前々から私が「好き!」と公言している奥田さんの新刊が出たので、読んでみた。
「等身大の定年後 お金・働き方・生きがい」奥田祥子 (著)
他の奥田さんの書籍と同じで、20年ほど同じ人物に継続インタビューを行い、それぞれの人が定年後、どのように過ごしているのかを書いている。
この内容は、マジに身につまされる。
私よりも少しだけ上の世代が、現役時代を経て、定年するまでの道のりを書いているんだけど、現実的過ぎて、この本を読んで凹む人も多いんじゃないかと思う。

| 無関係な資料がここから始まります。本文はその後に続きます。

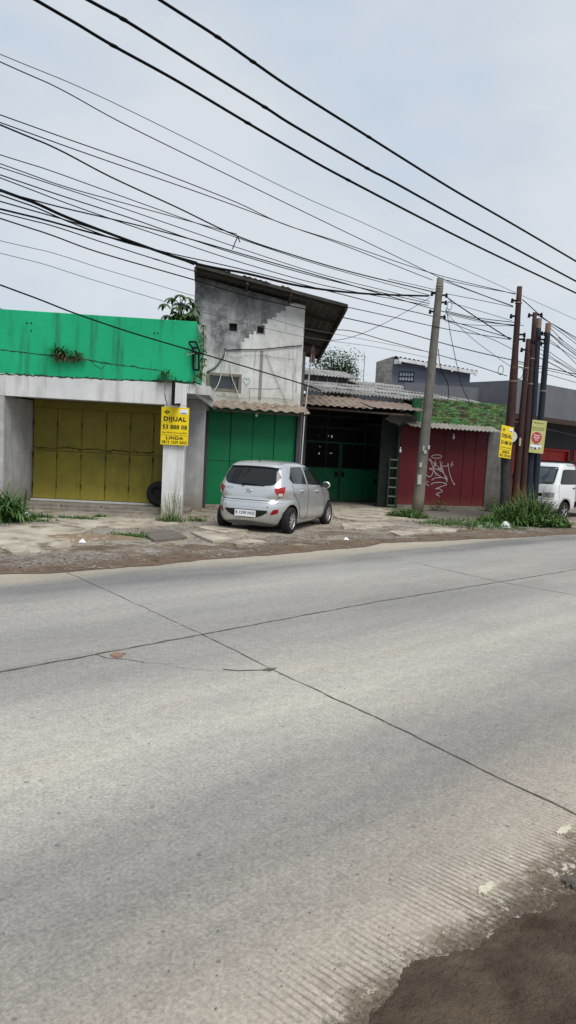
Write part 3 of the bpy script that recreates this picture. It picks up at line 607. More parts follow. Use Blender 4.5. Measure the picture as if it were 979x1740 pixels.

まさにバブル世代の人が、定年を迎えつつある今、大企業で出世したり、中小でもある程度のポジションにいた人たちが、「社外での等身大の自分」を受け入れられるかどうかで、定年後の生き方が決まってくる。
私の世代は、バブルが弾けて、超氷河期の第一世代なので、失われた30年を先頭切って生きてきた世代だ。
だから、就職でも正社員で雇ってくれるところもなく、かなり苦労しているので、そこまでプライドが高い人はいない(実際にはいるんだけど)けど、バブル全盛期の人はマジで厄介で、プライドの高い人が多い。
それも自分の実力以上の会社に入れた人が多いため、「会社の実力=自分の実力」と勘違いしている人がバカほどいる。
奥田さんの書籍の中で紹介されている人物たちも、定年後に他の企業に就職できたり、フリーランスになってうまくいっている人には特徴がある。
定年前に一度大きな挫折を味合い、その後プライドを捨て、学び直し(リスキリング)をしたり、今の本当の自分の実力と向き合い、自分に足りないものを補ったりしている人だ。
会社勤めが長くなると、会社の名前があるから仕事ができていることを忘れてしまう。
会社がなくなれば、スキルも人脈もないただの「何にもない人」なのに、それを自覚していない人がめちゃくちゃ多い。
こういう自分の何もなさを自覚していない人が、起業して大金を失ったり、再就職先が見つからずに、家で引きこもり生活を送る羽目になる。
私も会社を辞め、フリーランスになってから、会社のありがたみを知った一人でもあるので、本当に他人事ではない。
改めて、学び続けることの大切さを思い知らされた一冊だ。
「定年前に起業しようかな〜」なんて、気軽に考えている人は、まずこの本を読んだ上で、じっくりと考え抜いてから起業して欲しい。
何事もそんなにうまくはいかないのですよ。